Michele, who returns from feeding the baby in the back room, says the radio show “wasn’t fun for him anymore. It used to be fun, then it became a source of aggravation. But I think Tony needed to do it to see where it went.” Fitzpatrick knew he was ready to quit when he returned home after an especially bad night and found his wife and daughter awake.
“Gaby smiled at me. I didn’t know she could do that yet, and evidently she had been doing it for a few weeks. That’s when I decided to leave the show.” Besides, the program’s ratings were poor. The show, which featured pesky big brother Fitzpatrick going head-to-head with bratty little sister Snyder, earned only a 1.9 percent share of the listening audience during the fall ratings period. (In comparison, the top Loop draw, Jonathon Brandmeier, scored 5.2 percent.)
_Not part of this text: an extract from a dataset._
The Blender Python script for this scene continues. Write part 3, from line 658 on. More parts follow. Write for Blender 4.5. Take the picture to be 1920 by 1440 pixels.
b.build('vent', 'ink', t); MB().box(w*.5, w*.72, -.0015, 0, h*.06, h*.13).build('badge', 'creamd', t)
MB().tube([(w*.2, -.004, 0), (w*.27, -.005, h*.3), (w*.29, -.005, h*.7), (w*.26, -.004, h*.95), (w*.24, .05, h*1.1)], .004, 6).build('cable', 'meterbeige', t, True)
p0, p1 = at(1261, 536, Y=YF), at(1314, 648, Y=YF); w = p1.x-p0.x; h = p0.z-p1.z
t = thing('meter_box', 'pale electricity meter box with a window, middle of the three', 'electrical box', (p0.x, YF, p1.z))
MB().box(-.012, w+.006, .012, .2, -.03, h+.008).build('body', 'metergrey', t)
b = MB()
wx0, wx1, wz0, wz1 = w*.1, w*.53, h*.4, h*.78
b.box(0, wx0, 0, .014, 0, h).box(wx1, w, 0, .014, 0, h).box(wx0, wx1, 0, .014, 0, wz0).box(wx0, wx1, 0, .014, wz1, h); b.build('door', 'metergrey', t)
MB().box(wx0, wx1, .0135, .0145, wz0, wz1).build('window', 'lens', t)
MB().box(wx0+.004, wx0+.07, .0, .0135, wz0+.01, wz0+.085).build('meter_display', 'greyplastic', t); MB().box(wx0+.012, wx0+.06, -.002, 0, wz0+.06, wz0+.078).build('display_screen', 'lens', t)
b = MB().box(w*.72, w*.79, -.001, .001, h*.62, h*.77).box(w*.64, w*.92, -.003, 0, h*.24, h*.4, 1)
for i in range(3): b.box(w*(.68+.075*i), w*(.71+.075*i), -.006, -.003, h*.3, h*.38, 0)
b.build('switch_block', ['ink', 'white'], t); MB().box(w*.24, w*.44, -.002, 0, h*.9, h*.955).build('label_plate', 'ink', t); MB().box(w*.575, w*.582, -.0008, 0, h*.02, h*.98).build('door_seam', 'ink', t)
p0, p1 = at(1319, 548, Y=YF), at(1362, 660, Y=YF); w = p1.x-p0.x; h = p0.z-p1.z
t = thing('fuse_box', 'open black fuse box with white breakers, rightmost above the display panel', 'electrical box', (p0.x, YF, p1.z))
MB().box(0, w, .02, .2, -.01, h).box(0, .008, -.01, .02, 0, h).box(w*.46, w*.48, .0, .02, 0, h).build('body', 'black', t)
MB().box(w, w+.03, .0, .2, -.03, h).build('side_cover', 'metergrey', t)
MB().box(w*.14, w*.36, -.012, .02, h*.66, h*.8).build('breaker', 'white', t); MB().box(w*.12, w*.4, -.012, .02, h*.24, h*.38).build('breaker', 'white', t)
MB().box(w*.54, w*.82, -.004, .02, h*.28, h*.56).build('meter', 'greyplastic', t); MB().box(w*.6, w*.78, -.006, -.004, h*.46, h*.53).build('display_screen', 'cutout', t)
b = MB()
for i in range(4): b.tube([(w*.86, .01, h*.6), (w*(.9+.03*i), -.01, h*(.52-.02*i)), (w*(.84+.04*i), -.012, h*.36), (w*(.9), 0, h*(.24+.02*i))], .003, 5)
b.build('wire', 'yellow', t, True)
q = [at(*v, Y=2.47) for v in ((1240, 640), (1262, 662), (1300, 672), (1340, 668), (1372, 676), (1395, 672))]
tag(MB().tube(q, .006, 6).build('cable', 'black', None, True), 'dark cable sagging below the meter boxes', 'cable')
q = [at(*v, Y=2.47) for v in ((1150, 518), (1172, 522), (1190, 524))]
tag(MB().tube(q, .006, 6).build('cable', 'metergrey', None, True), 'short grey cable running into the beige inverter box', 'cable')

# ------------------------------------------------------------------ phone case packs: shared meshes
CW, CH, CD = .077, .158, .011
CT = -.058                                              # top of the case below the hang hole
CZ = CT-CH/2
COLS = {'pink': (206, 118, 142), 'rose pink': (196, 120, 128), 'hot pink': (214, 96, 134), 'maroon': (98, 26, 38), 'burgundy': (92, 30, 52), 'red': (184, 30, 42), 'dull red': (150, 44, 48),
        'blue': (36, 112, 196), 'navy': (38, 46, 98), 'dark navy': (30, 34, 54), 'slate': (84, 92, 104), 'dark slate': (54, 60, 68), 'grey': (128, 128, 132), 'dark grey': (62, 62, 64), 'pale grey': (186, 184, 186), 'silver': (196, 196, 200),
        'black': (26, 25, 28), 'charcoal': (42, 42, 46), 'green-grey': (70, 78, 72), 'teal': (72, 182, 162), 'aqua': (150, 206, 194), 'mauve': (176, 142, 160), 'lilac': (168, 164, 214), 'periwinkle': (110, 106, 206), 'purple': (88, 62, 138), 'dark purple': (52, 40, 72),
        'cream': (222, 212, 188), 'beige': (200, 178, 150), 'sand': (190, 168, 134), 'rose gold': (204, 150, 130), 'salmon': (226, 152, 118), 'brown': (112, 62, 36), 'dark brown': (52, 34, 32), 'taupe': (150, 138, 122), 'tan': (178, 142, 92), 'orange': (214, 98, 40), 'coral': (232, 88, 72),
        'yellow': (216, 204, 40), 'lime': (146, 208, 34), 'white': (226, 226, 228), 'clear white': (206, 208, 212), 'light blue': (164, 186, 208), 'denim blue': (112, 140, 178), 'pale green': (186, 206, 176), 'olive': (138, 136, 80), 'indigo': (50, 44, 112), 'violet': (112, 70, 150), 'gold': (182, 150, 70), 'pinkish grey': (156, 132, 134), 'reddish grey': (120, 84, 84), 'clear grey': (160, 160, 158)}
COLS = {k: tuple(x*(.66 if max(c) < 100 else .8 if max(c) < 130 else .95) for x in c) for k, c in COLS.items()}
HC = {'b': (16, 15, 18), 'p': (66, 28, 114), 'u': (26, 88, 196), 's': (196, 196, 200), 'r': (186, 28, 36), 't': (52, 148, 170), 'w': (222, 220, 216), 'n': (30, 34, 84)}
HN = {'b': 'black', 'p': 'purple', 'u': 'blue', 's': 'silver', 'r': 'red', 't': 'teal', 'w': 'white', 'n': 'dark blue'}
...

“In truth, I probably should never have taken this job,” says Fitzpatrick, “but now we get into the crippling ego part again. I have this problem where I think I can do everything.” Last fall, Fitzpatrick was confident that World Tattoo would triumph and that he would wildly enjoy a full-time radio job. Today, he is abandoning his funky renaissance man lifestyle–no more art galleries, no more acting jobs, no more high-profile radio gigs, he says, although he is negotiating with the Loop for a Saturday night show.
“For a long time I had to prove to myself that I could do more than one thing well. I no longer have that need. This might sound funny saying this to a reporter, but I really have a desire to be a lot less public. I’ve got a different life. I have a wife and two little kids. I’d rather be home with them than standing on a movie set delivering one line or being on a radio show. I’ve taken stock of what I think is most important, and to me that’s being a good father, a good husband and a good artist.”